Scott McLain, Above has it right. Now, it is time for the title co to ante up. Time for them to pay. They get the cut rate surveyor, and now it is time to pay the piper. That's life. DOCUMENT the heck out of it, and change the paper work. The original farmer is not at fault.
Nate
> I assume that in addition to the survey there is a legal deed recorded for each parcel? This is what the landowners own title to. I am not sure that a surveyor's error on the ground will override what was intended in the legal description if this goes to court to be settled.
No, there is no problem with the title. The landowners have title to what the original surveyor marked on the ground, which is what the original grantor intended to sell, which is what the grantees intended to buy.
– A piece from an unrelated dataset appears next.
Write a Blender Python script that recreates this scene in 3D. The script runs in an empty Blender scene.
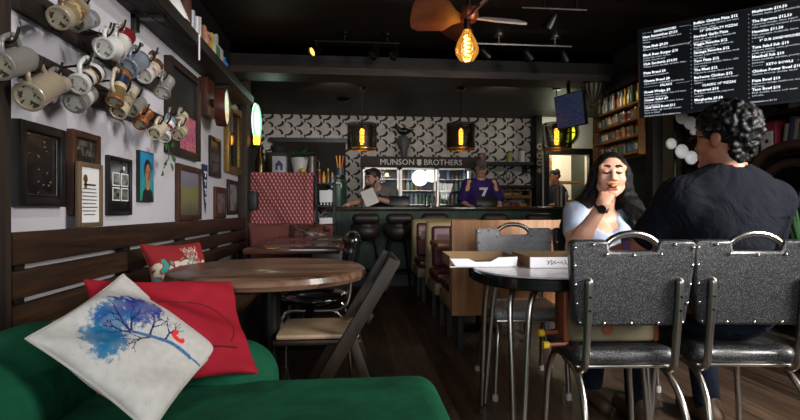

These are the same principles as when the feds surveyed and marked sections on the ground, reported the survey in notes and on plats, the marked boundaries control. If a landowner patented an entire section of land, which was reported as being 5280' x 5280' (640 acres), are there title problems when the actual marked section only measures 5220' x 5220'? After all, the grantor represented a full 640 acres and the grantee intended to buy and actually paid for 640 acres, is the patentee entitled to a partial refund (or a title correction) when a resurvey shows he was shorted?